Australia was once home to a huge duck relative that weighed as much as a big horse. Now, we have information about their intellectual capacities.
Although we haven’t found any fossilized brains of the eight known species of the mihirung family – an Aboriginal term for “giant bird” – (Latin: Dromornis stirtoni), we do have a number of skulls to study. Dr Warren Handley of Australia’s Flinders University has thoroughly examined them and found them extremely revealing as to the shape of the brain inside. Combining information on where the large bits of the giant birds’ brains were with observations about their other parts, such as the size and location of their eye sockets, has proven to be especially illuminating, IFL Science reports.
In the journal Diversity, Handley and Dr Trevor Worthy describe the animal as having “a relatively large cerebellum and associated hindbrain.”
“Together with their large, forward-facing eyes and very large bills, the shape of their brains and nerves suggested these birds likely had well-developed stereoscopic vision, or depth perception, and fed on a diet of soft leaves and fruit,” Handley said in a statement.
“The shape of their brains and nerves have told us a lot about their sensory capabilities, and something about their possible lifestyle which enabled these remarkable birds to live in the forests around river channels and lakes across Australia for an extremely long time.”
Scientists have found gastroliths – stones many birds use to break down food – with some dromornis fossils, which has confirmed the nature of their diet. But did they get to be part of other animals’ diet?
The researchers believe that, for most of their time, adult mihirungs had no predators. But they didn’t get so big to avoid being eaten. They were the result of a process whereby some herbivores respond to a poor diet by becoming enormous. Only through size could they get enough of the low nutrition food available to them to survive, and being so tall allowed them to devour on fresh leaves growing higher up on trees. “Sexual selection would also have contributed,” Handley noted, with the largest males winning mating fights.
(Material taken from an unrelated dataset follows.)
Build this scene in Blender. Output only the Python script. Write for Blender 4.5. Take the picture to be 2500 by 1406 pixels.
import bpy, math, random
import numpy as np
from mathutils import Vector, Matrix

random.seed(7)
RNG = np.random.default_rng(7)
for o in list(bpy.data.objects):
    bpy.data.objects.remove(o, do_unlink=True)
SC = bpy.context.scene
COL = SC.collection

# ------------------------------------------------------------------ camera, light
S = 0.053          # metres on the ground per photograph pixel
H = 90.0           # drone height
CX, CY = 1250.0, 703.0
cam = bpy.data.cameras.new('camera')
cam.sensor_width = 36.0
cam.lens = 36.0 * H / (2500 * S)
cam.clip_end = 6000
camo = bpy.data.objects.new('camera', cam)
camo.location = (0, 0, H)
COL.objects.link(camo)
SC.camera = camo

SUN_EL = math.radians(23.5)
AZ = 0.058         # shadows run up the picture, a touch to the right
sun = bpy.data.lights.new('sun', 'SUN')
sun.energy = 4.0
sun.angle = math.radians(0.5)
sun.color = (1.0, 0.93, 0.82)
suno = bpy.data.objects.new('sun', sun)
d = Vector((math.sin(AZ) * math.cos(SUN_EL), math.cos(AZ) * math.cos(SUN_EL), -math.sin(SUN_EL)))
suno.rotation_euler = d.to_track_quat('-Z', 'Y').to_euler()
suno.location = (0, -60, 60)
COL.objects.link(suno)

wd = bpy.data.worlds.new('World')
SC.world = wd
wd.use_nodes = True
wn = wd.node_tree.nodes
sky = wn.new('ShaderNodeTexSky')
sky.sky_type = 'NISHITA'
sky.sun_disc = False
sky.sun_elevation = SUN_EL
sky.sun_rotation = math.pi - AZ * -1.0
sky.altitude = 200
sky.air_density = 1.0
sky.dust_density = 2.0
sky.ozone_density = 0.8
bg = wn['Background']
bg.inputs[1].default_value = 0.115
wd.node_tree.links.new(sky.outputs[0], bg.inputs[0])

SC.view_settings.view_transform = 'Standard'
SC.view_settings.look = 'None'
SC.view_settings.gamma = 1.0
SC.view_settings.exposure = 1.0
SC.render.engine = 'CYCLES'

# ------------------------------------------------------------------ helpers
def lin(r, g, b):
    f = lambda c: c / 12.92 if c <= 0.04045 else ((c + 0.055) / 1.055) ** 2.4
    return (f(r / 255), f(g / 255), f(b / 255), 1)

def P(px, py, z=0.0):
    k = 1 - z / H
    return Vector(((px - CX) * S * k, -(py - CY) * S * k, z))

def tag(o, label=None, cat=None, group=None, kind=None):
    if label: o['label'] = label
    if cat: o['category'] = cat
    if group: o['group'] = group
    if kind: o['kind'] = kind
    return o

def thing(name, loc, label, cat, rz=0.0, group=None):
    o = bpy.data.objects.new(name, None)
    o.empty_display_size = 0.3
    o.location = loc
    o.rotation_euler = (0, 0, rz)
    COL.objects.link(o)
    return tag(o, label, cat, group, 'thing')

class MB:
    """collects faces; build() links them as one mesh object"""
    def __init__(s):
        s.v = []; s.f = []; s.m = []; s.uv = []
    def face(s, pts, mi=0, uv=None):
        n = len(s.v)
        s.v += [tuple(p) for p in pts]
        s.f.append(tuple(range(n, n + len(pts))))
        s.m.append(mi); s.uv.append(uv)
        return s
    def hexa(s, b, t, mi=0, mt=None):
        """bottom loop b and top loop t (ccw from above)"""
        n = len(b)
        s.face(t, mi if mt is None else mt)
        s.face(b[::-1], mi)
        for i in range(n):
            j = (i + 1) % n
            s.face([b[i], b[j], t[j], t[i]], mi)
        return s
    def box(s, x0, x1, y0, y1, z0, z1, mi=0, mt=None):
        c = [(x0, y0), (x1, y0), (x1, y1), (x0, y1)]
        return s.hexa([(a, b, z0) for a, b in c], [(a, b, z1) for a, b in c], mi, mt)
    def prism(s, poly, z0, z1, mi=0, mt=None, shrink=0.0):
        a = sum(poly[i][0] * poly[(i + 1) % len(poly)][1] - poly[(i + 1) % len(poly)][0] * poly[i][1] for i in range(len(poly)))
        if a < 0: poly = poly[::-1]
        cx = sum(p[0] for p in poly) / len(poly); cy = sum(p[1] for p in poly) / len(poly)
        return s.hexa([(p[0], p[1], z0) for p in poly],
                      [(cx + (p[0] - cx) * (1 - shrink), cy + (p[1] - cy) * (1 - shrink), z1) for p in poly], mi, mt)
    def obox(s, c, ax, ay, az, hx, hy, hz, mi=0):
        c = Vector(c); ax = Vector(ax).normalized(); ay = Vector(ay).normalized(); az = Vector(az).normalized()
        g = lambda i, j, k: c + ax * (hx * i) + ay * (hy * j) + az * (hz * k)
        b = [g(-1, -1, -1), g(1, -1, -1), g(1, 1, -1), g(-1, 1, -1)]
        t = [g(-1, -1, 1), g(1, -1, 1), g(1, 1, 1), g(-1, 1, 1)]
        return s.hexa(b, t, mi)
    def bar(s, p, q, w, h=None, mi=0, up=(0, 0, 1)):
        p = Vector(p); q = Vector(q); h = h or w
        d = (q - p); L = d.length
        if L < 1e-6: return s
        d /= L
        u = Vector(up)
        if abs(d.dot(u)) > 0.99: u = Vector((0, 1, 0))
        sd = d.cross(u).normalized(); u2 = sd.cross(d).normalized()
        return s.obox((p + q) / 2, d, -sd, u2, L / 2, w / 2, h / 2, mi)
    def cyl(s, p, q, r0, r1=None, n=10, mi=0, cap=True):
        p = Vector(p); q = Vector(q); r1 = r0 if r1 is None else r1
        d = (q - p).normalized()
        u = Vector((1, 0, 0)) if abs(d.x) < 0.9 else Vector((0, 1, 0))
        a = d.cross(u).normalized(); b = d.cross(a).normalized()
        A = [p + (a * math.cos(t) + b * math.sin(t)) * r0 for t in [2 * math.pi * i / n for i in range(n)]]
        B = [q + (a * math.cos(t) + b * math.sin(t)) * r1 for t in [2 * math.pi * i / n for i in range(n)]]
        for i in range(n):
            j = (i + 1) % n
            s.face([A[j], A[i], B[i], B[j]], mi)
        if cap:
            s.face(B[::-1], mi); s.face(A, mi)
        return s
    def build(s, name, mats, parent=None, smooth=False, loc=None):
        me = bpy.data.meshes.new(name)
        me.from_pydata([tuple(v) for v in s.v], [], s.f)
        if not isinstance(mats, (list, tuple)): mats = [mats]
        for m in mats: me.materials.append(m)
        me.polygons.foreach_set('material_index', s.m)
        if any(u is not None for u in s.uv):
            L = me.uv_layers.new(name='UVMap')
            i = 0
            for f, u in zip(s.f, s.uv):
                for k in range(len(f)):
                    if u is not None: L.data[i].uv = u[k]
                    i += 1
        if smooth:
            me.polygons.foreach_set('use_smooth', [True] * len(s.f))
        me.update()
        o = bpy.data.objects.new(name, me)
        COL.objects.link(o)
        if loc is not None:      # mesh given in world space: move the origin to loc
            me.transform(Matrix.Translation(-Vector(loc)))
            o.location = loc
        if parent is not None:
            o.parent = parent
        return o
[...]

Handley’s study confirms that mihirungs are part of the chicken and duck family, and not the ratite family (a group that includes ostriches, kiwis and cassowaries) as once thought. Their demise is hotly debated, but, according to Handley, the arrival of humans in Australia definitely contributed.
These giant birds managed to survive from around 24 million years ago until around 50,000 years ago. The largest, and last surviving member of their family, D. stirtoni, grew to 3 meters (10 feet) tall with males weighing as much as 600 kilograms (1,300 pounds). Although some estimates make Madagascar’s elephant birds (which became extinct 1000–1200 CE, probably also as a result of human activity) larger still, Handley confirmed that using consistent techniques to estimate weight, these were indeed the heaviest birds ever to shake the Earth.